Four stars. Rated R, for profanity, nudity and drug content
By Derrick Bang • Originally published in The Davis Enterprise, 4.10.15
You have to admire a fact-based
film that’s candid about not telling the truth, the whole truth, and nothing
but the truth.
Danny Collins opens with a
disclaimer that reads “Kind of based on a true story a little bit.” Gotta love
it.
As it happens, writer/director
Dan Fogelman’s charming dramedy merely “borrows” a minor incident as a
jumping-off point for the wholly fictitious saga of an aging rock/pop star who
undergoes a life-changing epiphany.
Or so he hopes...
Fogelman has sharp writing
sensibilities: an eye for engaging character dynamics, and an ear for the sort
of intelligent, witty badinage that we don’t get often enough in today’s
movies. After script assists on animated fare such as Cars and Tangled, and
an endearing solo turn on the under-appreciated TV movie Lipshitz Saves the
World, Fogelman made an impressive big-screen writing splash with 2011’s
delightful Crazy, Stupid, Love.
His immediate follow-ups — The
Guilt Trip and Last Vegas — were somewhat disappointing, in comparison, but
Fogelman has kicked back into high gear with Danny Collins, on which he also
makes a respectable directing debut. The result is a thoroughly entertaining,
character-driven melodrama that grants Al Pacino his best role since his turn
as TV journalist Lowell Bergman, in 1999’s The Insider.

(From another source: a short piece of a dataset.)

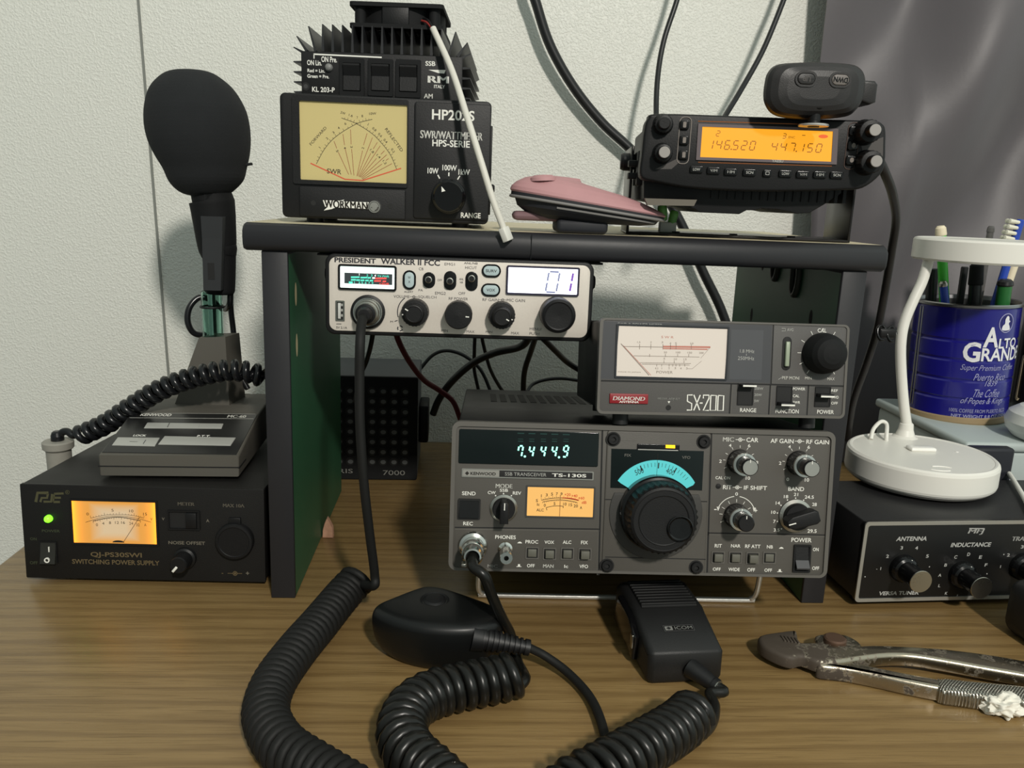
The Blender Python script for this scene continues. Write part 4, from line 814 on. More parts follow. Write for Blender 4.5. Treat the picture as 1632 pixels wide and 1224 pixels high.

He stars here as Danny Collins, a
one-time rock wunderkind whose debut album, way back in the day, demonstrated
the poetic grace of a Bob Dylan ... but who, during the intervening four
decades, has succumbed to the drugs, alcohol and circus-style pomp of his
rock-god image, up to and including his hilariously overdone, George
Hamilton-style tan.
I hope Neil Diamond has a good
sense of humor, because the typical Danny Collins concert extravaganza with
which Fogelman opens his film — during which the star belts out his signature
anthem, “Hey, Baby Doll,” to enthusiastic audience participation — looks and
sounds just like the love-fest that occurs whenever Diamond does “Sweet
Caroline” during his shows.
Backstage, the ennui has taken
its toll, the years of identically vacuous performances deeply etched into
lines of discouragement on Danny’s face. And while he may have more money than
God, and all the trappings that wealth can buy — including a sexpot girlfriend
half his age (Katarina Cas, as the rarely dressed Sophie) — Danny has become
cynical, miserable, bored ... and desperate.
Desperate enough, that the notion
of another birthday is giving him thoughts of ending it all.